A private Turkish plane flying from the United Arab Emirates to Istanbul crashed on Sunday in the south of Iran with 11 people on board, Iranian state television reported.

Other Iranian media said the plane went down in a remote mountain in the snow-capped Zagros range during bad weather.

The plane had flown from the emirate of Sharjah and went down near the city of Shahr-e Kord, about 400 kilometres south of Tehran, state television reported.

The aircraft was a Canadian-made Bombardier, according to the Iranian news agency Tasnim.

It had eight passengers and three crew members on board, said Reza Jafarzadeh, head of the Iran Civil Aviation Organisation.

The cause of the crash was not immediately clear.

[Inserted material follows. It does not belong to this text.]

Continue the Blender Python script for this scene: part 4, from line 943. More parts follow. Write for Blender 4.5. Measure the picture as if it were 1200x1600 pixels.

Tasnim quoted an ICAO official as saying: “The plane is on fire. After the pilot asked to lower altitude, it disappeared from the radar.” Turkey's NTV channel, quoting the Turkish transport ministry, said the plane belonged to the Istanbul-based Basaran Holding Company which is active in the energy, construction and tourism sectors.

Iranian media reported that rescuers had been dispatched by land to the crash site, which is located in a relatively isolated area Helen's Mountain — a protected area in the Zagros range.

Some reports said the plane went down during heavy rain.

The head of Iran's Red Crescent, Morteza Salimi, told state television that two helicopters would fly to the area on Monday morning “to search for the plane's debris and bodies” — indicating there could be no survivors.

The Zagros range was the scene of another aviation tragedy in February, when an ATR-72 twin engine passenger plane of Iran's Aseman Airlines crashed there killing all 66 people on board.

The plane had disappeared from radar after taking off from Tehran on a domestic flight as a snowstorm battered the mountains.

Rescue teams had to battle bad weather for days before they were able to recover the black boxes of that aircraft and had to interrupt their operation several times because of bad weather.

They are still working on bringing the remains of those killed down the valley from the crash site which lies at a height of about 4,000 metres.